* _Work to complete_
Below are some records. Reproduce them exactly from their first line through the line with "col = sc.collection", inclusive.

[Rows from a 3D scene dataset]
□ □ □ □

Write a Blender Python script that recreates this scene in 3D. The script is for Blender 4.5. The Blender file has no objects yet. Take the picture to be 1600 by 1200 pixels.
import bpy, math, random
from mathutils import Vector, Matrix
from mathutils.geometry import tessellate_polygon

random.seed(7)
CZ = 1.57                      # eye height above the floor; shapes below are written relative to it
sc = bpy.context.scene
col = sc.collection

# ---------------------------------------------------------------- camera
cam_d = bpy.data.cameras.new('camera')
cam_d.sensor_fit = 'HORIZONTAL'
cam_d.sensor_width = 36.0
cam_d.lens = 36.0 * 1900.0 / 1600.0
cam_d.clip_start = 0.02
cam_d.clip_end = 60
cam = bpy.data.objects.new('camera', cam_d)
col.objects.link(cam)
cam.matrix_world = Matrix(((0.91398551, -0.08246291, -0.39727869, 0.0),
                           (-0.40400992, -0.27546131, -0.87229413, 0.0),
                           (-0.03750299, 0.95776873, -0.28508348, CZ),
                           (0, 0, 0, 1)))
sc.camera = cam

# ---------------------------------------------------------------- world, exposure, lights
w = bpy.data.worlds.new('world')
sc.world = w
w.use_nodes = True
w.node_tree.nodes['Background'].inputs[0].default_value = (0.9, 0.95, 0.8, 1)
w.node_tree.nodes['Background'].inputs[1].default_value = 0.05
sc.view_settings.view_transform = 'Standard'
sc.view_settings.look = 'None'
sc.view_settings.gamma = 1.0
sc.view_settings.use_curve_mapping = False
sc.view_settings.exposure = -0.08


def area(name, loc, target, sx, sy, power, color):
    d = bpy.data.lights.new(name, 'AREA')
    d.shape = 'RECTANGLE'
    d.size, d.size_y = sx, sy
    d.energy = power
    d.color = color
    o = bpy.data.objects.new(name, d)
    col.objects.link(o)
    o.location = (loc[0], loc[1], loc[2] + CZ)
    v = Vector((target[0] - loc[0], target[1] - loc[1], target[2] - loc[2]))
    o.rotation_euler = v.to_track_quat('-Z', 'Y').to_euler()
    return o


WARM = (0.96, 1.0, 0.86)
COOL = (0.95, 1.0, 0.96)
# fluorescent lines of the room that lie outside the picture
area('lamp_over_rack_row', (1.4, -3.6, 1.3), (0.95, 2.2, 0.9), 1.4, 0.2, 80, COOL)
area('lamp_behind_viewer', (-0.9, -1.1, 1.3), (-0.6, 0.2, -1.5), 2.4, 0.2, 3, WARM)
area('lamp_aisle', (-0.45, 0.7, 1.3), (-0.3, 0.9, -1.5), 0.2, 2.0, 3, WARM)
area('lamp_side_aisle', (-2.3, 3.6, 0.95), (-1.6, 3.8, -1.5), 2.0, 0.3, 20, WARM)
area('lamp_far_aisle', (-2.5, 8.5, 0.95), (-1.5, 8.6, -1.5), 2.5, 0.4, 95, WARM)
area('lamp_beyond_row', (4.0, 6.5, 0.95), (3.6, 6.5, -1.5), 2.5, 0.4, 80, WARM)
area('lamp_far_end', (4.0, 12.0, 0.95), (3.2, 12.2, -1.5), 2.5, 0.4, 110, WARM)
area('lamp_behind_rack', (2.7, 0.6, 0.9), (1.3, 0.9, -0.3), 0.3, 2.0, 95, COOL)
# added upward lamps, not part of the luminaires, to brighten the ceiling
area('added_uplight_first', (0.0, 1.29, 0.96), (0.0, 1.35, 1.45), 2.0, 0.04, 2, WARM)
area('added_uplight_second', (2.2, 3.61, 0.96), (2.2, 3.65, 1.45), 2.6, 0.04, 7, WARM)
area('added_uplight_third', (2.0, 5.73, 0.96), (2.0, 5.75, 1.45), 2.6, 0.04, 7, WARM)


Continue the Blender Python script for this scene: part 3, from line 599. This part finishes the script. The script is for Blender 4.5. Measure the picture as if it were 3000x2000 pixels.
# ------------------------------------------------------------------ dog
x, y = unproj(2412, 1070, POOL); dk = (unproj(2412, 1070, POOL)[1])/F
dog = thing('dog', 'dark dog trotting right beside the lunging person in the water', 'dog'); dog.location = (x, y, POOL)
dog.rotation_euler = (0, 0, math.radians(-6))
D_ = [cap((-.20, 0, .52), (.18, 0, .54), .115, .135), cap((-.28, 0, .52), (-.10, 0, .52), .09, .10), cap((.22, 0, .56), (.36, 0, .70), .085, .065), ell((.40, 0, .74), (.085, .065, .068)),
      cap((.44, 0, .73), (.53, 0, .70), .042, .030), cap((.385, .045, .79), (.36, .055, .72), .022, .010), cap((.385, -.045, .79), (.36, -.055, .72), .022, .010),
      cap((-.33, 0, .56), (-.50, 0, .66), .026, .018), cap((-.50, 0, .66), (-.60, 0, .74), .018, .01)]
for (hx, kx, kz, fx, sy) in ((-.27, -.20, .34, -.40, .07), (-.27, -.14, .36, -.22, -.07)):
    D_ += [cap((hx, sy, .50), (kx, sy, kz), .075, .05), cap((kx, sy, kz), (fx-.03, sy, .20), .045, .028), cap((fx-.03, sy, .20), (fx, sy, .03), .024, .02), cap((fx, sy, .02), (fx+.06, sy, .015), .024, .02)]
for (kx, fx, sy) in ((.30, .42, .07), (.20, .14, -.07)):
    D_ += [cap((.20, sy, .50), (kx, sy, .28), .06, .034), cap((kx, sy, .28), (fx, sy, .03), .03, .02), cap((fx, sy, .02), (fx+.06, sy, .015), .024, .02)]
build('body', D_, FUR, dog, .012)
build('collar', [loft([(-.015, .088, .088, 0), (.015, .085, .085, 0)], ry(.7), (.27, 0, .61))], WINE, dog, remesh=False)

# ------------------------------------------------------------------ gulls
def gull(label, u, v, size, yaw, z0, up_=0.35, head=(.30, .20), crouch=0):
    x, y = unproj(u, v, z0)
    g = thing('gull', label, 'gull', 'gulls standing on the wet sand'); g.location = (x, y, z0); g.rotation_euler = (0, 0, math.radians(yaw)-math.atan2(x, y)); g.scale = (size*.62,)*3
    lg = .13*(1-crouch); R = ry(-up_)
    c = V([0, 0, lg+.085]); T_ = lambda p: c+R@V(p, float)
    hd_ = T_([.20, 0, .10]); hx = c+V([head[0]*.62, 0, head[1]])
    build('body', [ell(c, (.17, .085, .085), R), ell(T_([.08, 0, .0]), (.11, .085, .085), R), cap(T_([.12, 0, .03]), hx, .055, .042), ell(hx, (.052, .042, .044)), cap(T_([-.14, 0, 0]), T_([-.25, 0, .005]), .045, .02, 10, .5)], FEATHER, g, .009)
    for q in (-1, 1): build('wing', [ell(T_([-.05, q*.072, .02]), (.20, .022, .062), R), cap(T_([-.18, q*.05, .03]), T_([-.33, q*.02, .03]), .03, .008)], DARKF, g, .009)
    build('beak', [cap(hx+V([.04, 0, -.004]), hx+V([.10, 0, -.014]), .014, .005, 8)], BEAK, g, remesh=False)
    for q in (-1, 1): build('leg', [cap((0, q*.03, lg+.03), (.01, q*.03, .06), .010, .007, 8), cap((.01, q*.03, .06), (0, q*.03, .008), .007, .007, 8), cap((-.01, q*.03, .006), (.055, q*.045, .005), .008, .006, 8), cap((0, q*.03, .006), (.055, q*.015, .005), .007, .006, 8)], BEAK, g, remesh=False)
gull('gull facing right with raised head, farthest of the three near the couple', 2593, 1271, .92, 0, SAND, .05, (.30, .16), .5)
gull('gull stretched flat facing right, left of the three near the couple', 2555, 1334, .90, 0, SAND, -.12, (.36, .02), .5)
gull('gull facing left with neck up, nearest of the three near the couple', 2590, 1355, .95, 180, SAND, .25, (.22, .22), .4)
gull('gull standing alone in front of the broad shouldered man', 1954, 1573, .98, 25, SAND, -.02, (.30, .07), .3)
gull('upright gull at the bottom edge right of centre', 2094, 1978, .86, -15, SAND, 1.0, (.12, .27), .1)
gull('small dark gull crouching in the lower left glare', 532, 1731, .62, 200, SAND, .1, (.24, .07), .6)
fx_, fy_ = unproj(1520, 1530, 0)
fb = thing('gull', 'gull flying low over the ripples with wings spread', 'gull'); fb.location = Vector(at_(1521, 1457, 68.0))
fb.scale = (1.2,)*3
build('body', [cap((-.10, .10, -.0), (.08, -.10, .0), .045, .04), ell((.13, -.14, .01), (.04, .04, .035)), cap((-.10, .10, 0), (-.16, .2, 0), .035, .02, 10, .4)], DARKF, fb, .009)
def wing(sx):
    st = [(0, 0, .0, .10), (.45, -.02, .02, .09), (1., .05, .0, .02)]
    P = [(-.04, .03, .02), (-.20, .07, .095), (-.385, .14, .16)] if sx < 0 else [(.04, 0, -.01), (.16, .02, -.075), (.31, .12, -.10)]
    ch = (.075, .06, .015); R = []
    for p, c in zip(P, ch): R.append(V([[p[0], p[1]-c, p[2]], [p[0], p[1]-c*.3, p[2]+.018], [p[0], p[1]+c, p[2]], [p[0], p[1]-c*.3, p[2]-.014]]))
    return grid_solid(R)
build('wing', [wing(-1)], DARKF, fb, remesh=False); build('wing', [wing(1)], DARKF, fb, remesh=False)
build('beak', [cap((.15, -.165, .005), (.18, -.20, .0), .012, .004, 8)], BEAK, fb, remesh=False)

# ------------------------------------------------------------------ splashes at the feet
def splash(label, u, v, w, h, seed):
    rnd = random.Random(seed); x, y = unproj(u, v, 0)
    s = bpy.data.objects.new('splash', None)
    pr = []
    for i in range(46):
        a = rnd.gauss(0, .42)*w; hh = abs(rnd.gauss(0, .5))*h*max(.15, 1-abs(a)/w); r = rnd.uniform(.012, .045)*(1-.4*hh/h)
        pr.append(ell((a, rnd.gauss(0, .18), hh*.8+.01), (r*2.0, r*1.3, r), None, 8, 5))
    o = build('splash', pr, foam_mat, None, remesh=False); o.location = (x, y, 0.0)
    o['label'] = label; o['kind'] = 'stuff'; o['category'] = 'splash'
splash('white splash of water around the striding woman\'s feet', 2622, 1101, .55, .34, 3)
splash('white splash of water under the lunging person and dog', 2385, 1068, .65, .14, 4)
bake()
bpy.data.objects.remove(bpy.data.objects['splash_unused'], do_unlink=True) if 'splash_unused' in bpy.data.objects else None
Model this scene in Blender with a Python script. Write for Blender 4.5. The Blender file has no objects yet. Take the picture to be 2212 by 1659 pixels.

□ □ □ □

* _Answer_
Write a Blender Python script that recreates this scene in 3D. The script is for Blender 4.5. The Blender file has no objects yet. Take the picture to be 1600 by 1200 pixels.
import bpy, math, random
from mathutils import Vector, Matrix
from mathutils.geometry import tessellate_polygon

random.seed(7)
CZ = 1.57                      # eye height above the floor; shapes below are written relative to it
sc = bpy.context.scene
col = sc.collection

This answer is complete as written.